Turn in and there's still prodigious grip, a lovely adjustable attitude that you remember from the LP560-4. But when you lift mid-corner, or try a bit too hard, the Balboni gets nervous, and much less forgiving than the standard car. The dampers and springs, brakes, ESP and even the tyres have been tweaked to make the car feel exactly how Balboni wants it. That means it lives closer to the edge of reason, bites harder, more suddenly and is less helpful once 542bhp has got the better of those rear tyres. Of course, if you're Valentino Balboni, this is a good thing, allowing you a greater proportion of playtime-per-mile. If you're average, it makes you nervous and, in my case, quite a lot slower.

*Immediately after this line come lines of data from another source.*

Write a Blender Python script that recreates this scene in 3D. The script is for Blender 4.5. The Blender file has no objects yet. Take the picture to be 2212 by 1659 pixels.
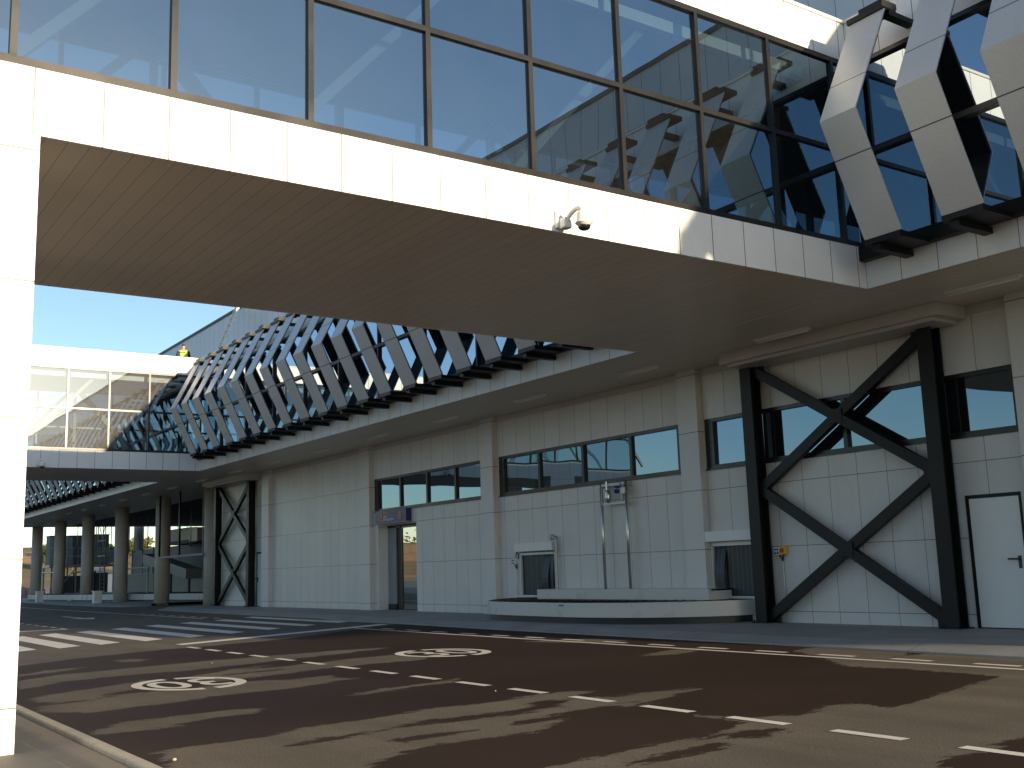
import bpy, bmesh, math, random
import numpy as np
from mathutils import Vector, Matrix

SC = bpy.context.scene
COL = SC.collection
rnd = random.Random(7)
PI = math.pi

# ------------------------------------------------------------------ camera
cd = bpy.data.cameras.new('camera')
cam = bpy.data.objects.new('camera', cd)
COL.objects.link(cam)
RX = Vector((0.565864, 0.823872, -0.032136))
UY = Vector((0.15566, -0.068475, 0.985434))
FW = Vector((-0.809671, 0.562624, 0.166991))
M = Matrix((RX, UY, -FW)).transposed().to_4x4()
M.translation = Vector((0, 0, 1.35))
cam.matrix_world = M
cd.sensor_width = 36.0
cd.lens = 36.0 * 2331.29 / 2212.0
cd.clip_start = 0.05
cd.clip_end = 6000
SC.camera = cam

# ------------------------------------------------------------------ sky, sun, exposure
SUN_TO = Vector((1.0, 0.127, 0.146)).normalized()
w = bpy.data.worlds.new('World')
SC.world = w
w.use_nodes = True
nt = w.node_tree
bg = nt.nodes['Background']
sky = nt.nodes.new('ShaderNodeTexSky')
sky.sky_type = 'NISHITA'
sky.sun_disc = False
sky.sun_elevation = math.asin(SUN_TO.z)
sky.sun_rotation = math.atan2(SUN_TO.x, SUN_TO.y)
sky.air_density = 0.8
sky.dust_density = 0.4
sky.ozone_density = 1.5
nt.links.new(sky.outputs[0], bg.inputs[0])
bg.inputs[1].default_value = 0.105
sl = bpy.data.lights.new('sun', 'SUN')
sl.energy = 4.3
sl.angle = math.radians(0.53)
sl.color = (1.0, 0.80, 0.55)
so = bpy.data.objects.new('sun', sl)
so.rotation_euler = (-SUN_TO).to_track_quat('-Z', 'Y').to_euler()
so.location = (40, 5, 30)
COL.objects.link(so)
SC.view_settings.view_transform = 'Standard'
SC.view_settings.look = 'None'
SC.view_settings.exposure = 1.2
SC.view_settings.gamma = 1.0

# ------------------------------------------------------------------ materials
def new_mat(name):
    m = bpy.data.materials.new(name)
    m.use_nodes = True
    n = m.node_tree.nodes
    n.clear()
    out = n.new('ShaderNodeOutputMaterial')
    return m, m.node_tree, out

def mth(t, op, a, b=None, clamp=False):
    nd = t.nodes.new('ShaderNodeMath'); nd.operation = op; nd.use_clamp = clamp
    for i, v in enumerate((a, b)):
        if v is None: continue
        if isinstance(v, (int, float)): nd.inputs[i].default_value = v
        else: t.links.new(v, nd.inputs[i])
    return nd.outputs[0]

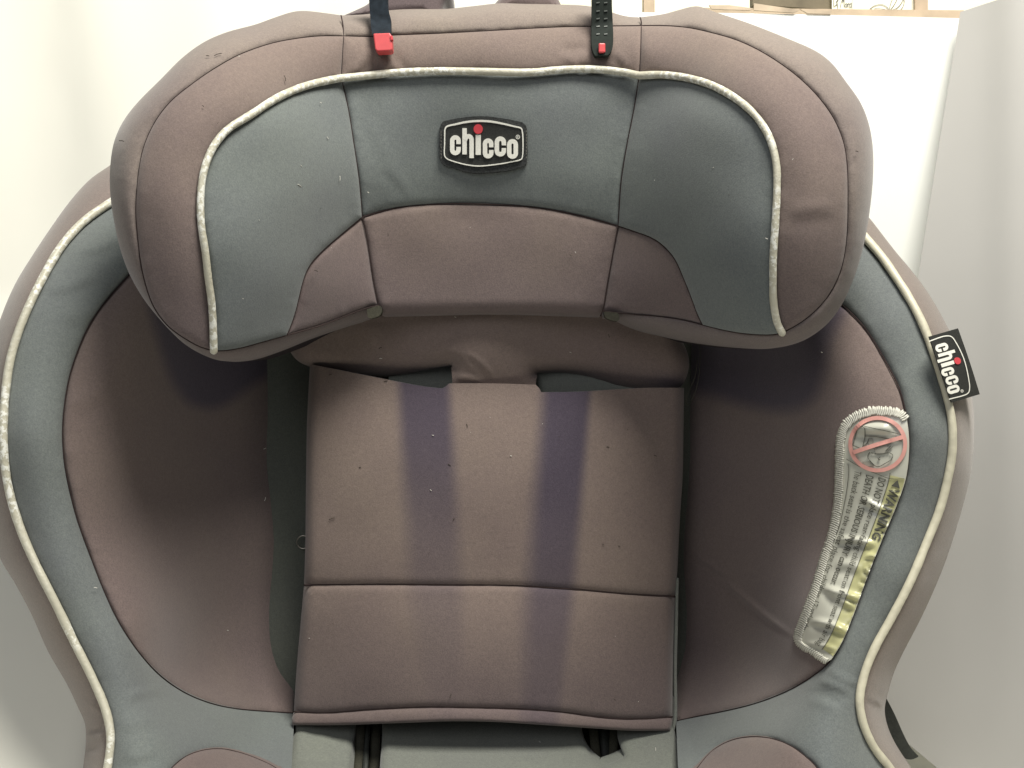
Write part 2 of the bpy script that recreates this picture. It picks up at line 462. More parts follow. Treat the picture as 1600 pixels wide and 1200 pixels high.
# right: side panel standing nearly parallel to the view
def side_panel():
    cols, nz = 22, 40; v = []; f = []
    for i in range(cols):
        a = i/(cols-1)
        for j in range(nz):
            b = j/(nz-1)
            py = (22-52*a)*(1-b)+(1085+330*a)*b+(-12*math.sin(a*3.1))*(1-b)
            xl = 1505-(py-22)*0.1593
            px = xl+(1760-xl)*a
            h = -0.125+0.00034*(px-xl)+0.003*math.exp(-((px-1585)/30.0)**2)*(1-b)
            v.append(P(px, py, h))
    for i in range(cols-1):
        for j in range(nz-1): a = i*nz+j; f.append((a, a+1, a+nz+1, a+nz))
    o = link('side_panel', mesh('side_panel', v, f), M['panel'])
    m = o.modifiers.new('thickness', 'SOLIDIFY'); m.thickness = 0.004; m.offset = 1
    m = o.modifiers.new('crisp_edges', 'EDGE_SPLIT'); m.split_angle = math.radians(35)
    o['label'] = 'tall grey-white panel standing along the right side of the seat'; o['category'] = 'panel'
side_panel()

# things on the ledge above the board
led = slab('ledge', [(1095, 12, -0.19), (1506, 16, -0.19), (1506, 32, -0.19), (1095, 26, -0.19)], 0.02, M['wood'])
led['label'] = 'beige wooden ledge seen just over the top edge of the white board'; led['category'] = 'ledge'
fr = slab('dark_frame', [(1176, -30, -0.21), (1300, -30, -0.21), (1300, 15, -0.21), (1176, 7, -0.21)], 0.01, M['darkbox'])
fr['label'] = 'dark olive-brown box at the top edge of the picture above the white board'; fr['category'] = 'box'
crd = top('writing_card', 'small ivory card with handwriting propped beside the dark box', 'card')
slab('card', [(1300, -40, -0.205), (1331, -40, -0.205), (1331, 19, -0.205), (1300, 16, -0.205)], 0.001, M['paper'], crd)
Hc = lambda px, py: np.full(len(np.atleast_1d(px)), -0.2045)
g = Geo()
for s in ([(1303, -4), (1303, 5), (1303, 10), (1306, 8), (1308, 6)], [(1310, -6), (1308, 2), (1309, 10), (1309, 16)], [(1306, 3), (1309, 1), (1311, -3)],
          [(1313, 12), (1315, 2), (1317, -2), (1317, 4), (1319, -3), (1319, 10)], [(1322, 5), (1320, 9), (1322, 11), (1324, 7), (1322, 5)],
          [(1324, 6), (1324.5, 11)], [(1324.5, 7), (1326, 4.5), (1327, 6)], [(1330, 5), (1327, 7), (1327, 11), (1330, 10)], [(1330.4, 4), (1330.4, 12)]):
    ribbon(g, curve(s, 1.0), 0.8, ident, Hc, 0.0003, 0.0002)
g.build('handwriting', M['ink'], crd)
skt = top('sketch_sheet', 'ivory sheet with a line drawing of leaves above the white board', 'drawing')
slab('sheet', [(1332, -60, -0.206), (1500, -60, -0.206), (1500, 19, -0.206), (1332, 19, -0.206)], 0.001, M['paper'], skt)
g = Geo()
for s in ([(1359, 14), (1366, 9), (1378, 7), (1386, 11), (1390, 17)], [(1359, 14), (1370, 17), (1380, 17), (1390, 17)], [(1366, 13), (1378, 14), (1389, 16)],
          [(1390, 17), (1391, 8), (1396, -4), (1404, -12)], [(1390, 17), (1402, 12), (1410, 2), (1413, -10)], [(1391, 16), (1398, 6), (1404, -6)],
          [(1404, 18), (1410, 12), (1413, 3), (1412, -4)]):
    ribbon(g, curve(s, 1.5), 0.8, ident, lambda px, py: np.full(len(px), -0.2055), 0.0003, 0.0002)
g.build('leaf_drawing', M['ink'], skt)
post = slab('wall_strip', [(1430, -60, -0.2), (1450, -60, -0.2), (1450, 17, -0.2), (1430, 17, -0.2)], 0.002, M['wood'])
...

It probably doesn't help that the Gallardo I'm driving has some sort of ‘sports pack' suspension that Balboni has already decided needs softening off to give a decent turn-in without the current spine-cracking ride quality. It certainly exacerbates the nervousness along these Italian backroads, only really becoming acceptable at speeds high enough to make you wince at the mere thought of them. It's all a bit macho really and pretty much as you'd expect. Valentino Balboni has this car absolutely pegged - as he demonstrates in no uncertain fashion on a passenger ride right up there with the most amusing things I've ever done, ever, but you have to be confident of riding that particular knife edge.
Of course, with a little less mass to propel and the same basic mechanical bits, the rest of the experience is as brilliant as ever. The 5.2-litre V10 howls behind you, playing angry pop through a set of exhaust valves, daring you to try to open up the butterflies and hear the metallic wail just once more. The gearbox is a deliberate joy, the open gate and musical ‘clackety, clack - ting!' of a perfect second-to-third gearchange one of the most satisfying things ever to grace your palm.
The stripes appear on every car, a broad white central strip edged on one side with gold, a theme carried through the seats and dash leather. There for no other reason than Balboni likes them because they used to appear on many old racing cars. On the left-hand window is Balboni's signature and the wheels are multi-spoked, 19in tall and dark grey. And that's pretty much it. No wings, or funny exhausts, or tinselly tat - a pleasant change of pace.
But ultimately, there's a disconnect between what the LP550-2 Balboni can provide for the average driver and actually having to be Valentino Balboni to adequately access the extra fun factor. Some buyers will undoubtedly play car park bullshit and say all the right things, while being capable of mining just the smallest seam of the LP550-2's ability, and the percentage of people actually using the thing the way it should be used will be very small.
Still, if it were a lighter, cheaper Lamborghini then I'd be more than happy to recommend it as a perfect heart-pumper for the more committed pilot. But, and here's the killer point, it costs £18k more than a standard LP560-4 Coupe. So you're paying an exclusivity tax on a car that will be marginally slower than the standard car in the hands of most of us. It's a very cool thing, this special Lamborghini, made cooler by the name that it bears. But you'll be just fine with a standard Gallardo, and save £18k in the process.